Cops Dodge Claims From Furniture-Wielding Man

     OAKLAND, Calif. (CN) – A federal judge tossed most claims against police officers who shot and Tasered a mentally unstable black man as he shouted profanities while brandishing a table leg.
     Sean Pryor claims officers from the Clearlake Police Department in Northern California violated his civil rights when they entered his house and shot him seven times and Tasered him twice after receiving a call that Pryor had threatened to kill his stepbrother.
     U.S. District Jude Claudia Wilken rejected Pryor’s unlawful entry claim, finding the officers “had sufficient grounds” to believe that Darryl Ayatch, Pryor’s stepbrother, had “common authority to consent to their entry into the house for the purposes of containing Pryor.”
     “In addition, the officers reasonably believed that Ayatch’s consent overrode Pryor’s objections, given the threat of violence they detected, Pryor’s destructive behavior, and indications that both brothers were present at the residence based on their mother’s permission,” the decision states.
     Exigent circumstances also supported the officers’ entry into the home owned by Ayatch and Pryor’s mother, Wilken found.
     The officers had noted broken wine bottles and a broken door on the front lawn, and Ayatch had given them a key with the admission that he did not live there any longer but still passed through as he pleased, the court said.
     A reasonable jury also would not find that Officer Michael Ray violated Pryor’s rights under the Fourth Amendment by first firing his Taser, according to the ruling.
     “Ray first fired his Taser when he heard shots being fired,” Wilken wrote. “Although Ray did not know at that moment whether Pryor was firing a weapon, before entering the home he considered the possibility that Pryor could have access to firearms. There was little time for Ray to determine for certain whether Pryor was firing a gun. Given the danger posed by gunfire, there existed a strong governmental interest in ensuring that Ray was immobilized.”
     The shots actually came from fellow officer Carl Miller.
     Pryor also failed to support his claim that the first Taser shot was unreasonable because it was provoked by Officer Miller’s use of excessive force in shooting Pryor.
     Wilken noted that the officers acted independently and there was no evidence that Ray participated in Miller’s decision to shoot Pryor.
     Officer Ray, who deployed the second Taser shot when Pryor failed to heed his command to roll over, also enjoys qualified immunity, according to the ruling, though a jury could find that the action constituted an intermediate level of force where no immediate threat existed.
     Since courts did not determine until after these events transpired that Tasering could constitute an intermediate use of force, “Ray’s conduct did not violate any clearly established constitutional law.”
     The court also tossed Pryor’s claim that Lt. Greg Clausen or Police Chief Alan Wade McClain set in motion a series of acts that they knew or should have known would cause Ray and Miller to use excessive force.

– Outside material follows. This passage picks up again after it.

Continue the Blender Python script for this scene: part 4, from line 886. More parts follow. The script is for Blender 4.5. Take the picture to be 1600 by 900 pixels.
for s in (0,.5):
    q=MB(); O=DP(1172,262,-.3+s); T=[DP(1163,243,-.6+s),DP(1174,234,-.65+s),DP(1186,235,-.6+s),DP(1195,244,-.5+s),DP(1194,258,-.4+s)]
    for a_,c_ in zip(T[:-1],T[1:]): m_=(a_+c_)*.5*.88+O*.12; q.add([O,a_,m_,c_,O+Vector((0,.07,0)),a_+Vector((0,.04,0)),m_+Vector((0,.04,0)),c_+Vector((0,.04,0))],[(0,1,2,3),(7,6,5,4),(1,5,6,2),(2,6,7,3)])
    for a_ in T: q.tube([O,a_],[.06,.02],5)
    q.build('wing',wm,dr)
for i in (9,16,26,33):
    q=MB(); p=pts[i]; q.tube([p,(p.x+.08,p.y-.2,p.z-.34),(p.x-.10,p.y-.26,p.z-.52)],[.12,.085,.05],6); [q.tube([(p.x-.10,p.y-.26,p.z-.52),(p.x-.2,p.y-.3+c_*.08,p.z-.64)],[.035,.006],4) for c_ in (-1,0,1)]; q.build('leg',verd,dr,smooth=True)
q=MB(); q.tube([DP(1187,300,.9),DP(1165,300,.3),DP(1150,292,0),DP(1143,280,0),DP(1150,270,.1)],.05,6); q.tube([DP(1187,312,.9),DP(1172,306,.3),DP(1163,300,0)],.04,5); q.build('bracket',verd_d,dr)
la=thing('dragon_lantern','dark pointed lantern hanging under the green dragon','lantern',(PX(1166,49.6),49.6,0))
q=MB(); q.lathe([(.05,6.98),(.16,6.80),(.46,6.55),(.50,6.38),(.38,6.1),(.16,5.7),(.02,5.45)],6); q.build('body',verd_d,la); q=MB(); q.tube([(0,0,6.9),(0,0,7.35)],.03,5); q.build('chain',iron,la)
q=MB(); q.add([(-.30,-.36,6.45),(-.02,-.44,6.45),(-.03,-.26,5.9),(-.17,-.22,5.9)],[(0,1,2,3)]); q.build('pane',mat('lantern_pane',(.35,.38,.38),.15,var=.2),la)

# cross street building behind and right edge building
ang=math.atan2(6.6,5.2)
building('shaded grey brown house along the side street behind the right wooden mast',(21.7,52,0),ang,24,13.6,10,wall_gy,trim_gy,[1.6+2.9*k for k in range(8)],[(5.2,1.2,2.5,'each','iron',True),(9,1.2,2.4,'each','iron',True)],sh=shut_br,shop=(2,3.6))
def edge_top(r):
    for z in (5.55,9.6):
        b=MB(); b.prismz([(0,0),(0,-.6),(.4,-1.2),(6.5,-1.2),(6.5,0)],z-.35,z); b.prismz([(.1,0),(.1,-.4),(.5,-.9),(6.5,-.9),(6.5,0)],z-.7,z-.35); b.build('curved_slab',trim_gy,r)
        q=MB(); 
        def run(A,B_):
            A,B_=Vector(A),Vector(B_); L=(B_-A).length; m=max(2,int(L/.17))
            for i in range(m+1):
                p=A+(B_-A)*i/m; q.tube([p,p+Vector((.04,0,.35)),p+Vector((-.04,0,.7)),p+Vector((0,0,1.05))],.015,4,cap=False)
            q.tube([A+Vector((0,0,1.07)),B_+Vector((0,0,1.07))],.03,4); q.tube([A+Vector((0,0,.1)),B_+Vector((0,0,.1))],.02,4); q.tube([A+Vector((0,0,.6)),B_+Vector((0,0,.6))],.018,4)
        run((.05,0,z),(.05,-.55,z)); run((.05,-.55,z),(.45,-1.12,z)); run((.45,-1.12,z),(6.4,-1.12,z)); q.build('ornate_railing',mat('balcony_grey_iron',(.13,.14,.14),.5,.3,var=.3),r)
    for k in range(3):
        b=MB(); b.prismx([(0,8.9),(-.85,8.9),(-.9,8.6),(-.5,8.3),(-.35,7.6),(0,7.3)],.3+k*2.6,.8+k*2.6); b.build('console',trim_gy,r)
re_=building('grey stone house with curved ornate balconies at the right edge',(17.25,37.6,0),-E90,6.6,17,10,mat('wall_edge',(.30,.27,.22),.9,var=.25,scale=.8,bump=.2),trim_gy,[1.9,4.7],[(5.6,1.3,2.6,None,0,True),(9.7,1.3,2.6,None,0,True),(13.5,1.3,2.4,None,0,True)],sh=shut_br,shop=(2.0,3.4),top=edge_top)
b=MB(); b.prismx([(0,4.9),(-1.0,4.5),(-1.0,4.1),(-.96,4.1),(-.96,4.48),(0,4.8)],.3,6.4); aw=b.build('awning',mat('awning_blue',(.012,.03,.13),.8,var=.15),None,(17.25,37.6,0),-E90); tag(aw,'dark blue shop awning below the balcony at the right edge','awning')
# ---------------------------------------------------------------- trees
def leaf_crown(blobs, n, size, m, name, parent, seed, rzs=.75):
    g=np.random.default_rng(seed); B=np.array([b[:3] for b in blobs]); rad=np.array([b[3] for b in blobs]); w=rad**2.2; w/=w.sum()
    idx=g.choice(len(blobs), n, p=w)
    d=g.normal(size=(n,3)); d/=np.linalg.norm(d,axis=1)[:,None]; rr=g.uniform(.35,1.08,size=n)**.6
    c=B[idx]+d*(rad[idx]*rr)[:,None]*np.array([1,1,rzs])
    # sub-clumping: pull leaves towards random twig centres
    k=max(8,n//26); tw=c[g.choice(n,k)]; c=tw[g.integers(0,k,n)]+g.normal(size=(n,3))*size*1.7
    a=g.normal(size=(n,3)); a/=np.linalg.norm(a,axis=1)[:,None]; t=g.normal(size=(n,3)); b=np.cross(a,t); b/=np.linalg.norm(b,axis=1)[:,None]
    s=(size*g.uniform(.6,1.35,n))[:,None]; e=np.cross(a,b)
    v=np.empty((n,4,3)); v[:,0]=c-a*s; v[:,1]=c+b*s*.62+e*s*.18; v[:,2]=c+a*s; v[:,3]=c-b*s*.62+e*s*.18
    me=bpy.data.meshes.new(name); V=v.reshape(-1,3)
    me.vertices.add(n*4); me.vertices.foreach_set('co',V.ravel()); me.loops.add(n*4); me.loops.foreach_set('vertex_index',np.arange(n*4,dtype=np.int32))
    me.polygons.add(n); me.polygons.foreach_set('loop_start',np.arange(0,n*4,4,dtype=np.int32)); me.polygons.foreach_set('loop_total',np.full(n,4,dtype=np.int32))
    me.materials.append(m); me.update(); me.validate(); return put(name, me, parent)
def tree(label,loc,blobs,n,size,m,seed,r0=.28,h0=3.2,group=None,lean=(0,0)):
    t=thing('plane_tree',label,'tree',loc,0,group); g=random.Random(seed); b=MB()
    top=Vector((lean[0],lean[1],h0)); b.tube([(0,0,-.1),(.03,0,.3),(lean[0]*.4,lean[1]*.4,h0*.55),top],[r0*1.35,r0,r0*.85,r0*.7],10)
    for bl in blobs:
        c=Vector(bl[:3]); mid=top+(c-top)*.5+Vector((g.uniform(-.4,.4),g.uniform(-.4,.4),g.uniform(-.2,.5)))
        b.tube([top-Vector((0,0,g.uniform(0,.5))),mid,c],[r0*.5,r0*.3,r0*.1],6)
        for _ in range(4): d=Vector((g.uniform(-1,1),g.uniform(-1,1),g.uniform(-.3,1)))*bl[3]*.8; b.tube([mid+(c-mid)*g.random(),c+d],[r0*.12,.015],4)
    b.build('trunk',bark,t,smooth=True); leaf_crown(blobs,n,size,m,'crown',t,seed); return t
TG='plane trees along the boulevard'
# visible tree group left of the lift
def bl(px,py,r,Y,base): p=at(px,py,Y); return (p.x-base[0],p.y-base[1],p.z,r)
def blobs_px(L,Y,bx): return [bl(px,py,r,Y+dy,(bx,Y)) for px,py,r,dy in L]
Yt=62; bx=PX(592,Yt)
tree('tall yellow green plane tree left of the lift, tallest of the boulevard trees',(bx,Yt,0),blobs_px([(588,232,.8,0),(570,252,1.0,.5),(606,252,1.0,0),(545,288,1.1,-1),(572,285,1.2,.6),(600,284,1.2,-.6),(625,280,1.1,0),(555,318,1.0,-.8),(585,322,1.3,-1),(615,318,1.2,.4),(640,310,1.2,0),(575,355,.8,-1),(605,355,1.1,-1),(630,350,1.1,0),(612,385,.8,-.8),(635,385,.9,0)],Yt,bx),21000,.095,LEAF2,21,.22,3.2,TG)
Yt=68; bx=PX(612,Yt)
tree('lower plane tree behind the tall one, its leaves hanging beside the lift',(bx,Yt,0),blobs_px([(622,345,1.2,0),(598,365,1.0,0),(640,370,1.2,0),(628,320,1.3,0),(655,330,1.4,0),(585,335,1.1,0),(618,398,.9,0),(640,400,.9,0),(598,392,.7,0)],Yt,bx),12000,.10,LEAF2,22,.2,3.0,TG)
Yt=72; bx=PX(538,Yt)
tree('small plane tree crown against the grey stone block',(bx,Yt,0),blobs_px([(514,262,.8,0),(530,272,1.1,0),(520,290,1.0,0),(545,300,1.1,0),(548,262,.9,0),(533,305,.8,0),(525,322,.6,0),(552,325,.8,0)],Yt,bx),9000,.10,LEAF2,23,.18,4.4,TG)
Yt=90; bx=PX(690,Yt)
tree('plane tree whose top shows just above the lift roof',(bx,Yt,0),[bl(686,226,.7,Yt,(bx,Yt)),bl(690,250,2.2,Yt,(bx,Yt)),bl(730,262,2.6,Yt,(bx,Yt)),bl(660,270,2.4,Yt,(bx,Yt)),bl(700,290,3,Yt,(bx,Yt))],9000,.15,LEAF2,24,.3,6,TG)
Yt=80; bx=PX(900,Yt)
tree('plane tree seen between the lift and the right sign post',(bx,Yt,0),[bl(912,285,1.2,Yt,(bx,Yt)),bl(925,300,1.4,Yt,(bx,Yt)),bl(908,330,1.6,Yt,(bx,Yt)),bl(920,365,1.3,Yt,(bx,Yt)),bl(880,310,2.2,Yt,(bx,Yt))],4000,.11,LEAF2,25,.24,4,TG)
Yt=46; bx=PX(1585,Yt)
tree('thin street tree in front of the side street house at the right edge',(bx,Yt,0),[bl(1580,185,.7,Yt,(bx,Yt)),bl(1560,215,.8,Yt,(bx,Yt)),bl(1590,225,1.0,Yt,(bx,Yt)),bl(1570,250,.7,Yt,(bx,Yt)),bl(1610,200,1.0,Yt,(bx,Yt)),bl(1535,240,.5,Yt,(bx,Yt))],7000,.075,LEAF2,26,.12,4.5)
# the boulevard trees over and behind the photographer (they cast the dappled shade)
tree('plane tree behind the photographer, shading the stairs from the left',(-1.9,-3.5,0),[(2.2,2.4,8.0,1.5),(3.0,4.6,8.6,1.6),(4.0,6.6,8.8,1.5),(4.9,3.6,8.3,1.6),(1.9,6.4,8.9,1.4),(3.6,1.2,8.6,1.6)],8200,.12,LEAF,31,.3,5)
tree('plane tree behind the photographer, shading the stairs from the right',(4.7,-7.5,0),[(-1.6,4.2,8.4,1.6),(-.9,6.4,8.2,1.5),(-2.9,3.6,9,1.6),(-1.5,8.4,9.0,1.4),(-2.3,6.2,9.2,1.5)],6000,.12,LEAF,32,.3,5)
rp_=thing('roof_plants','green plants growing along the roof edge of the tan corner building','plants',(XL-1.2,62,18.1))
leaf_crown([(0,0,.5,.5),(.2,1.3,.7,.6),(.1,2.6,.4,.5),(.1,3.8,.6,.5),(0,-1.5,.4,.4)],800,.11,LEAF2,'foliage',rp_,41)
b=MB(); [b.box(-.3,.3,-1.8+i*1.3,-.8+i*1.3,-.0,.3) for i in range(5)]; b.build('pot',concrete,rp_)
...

     Though the police had information that Pryor might be mentally unstable, the officers at the scene did not necessarily know that and were not required by law to independently check for that information, Wilken found.
     Pryor also failed to show that similarly situated individuals were treated differently, or that the defendants pursued a certain course of action because of his race or mental illness, which is required to sustain an equal protection claim.
     The complaint further lacks evidence to show that the city of Clearlake negligently trained its police officers and tolerated bigotry and indifference to the mentally disabled, according to the ruling.
     Pryor also did not tie the hiring of Ray and Miller to his injury.
     Wilken rejected Pryor’s use of Facebook posts to show that the police department’s indifference to derogatory remarks do not amount to a cognizable custom for purposes of a Monell claim, according to the ruling.
     The doctrine takes its name from Monell v. NYC Department of Social Services, a 1978 Supreme Court case that first established local government accountability for unconstitutional acts.
     Since the defendants did not move for summary judgment on Pryor’s claims against Miller for excessive force, the judge left that claim in tact, along with Pryor’s claims for battery against Ray.
     Though initial mediation failed, the court ordered the parties to meet for a further settlement conference.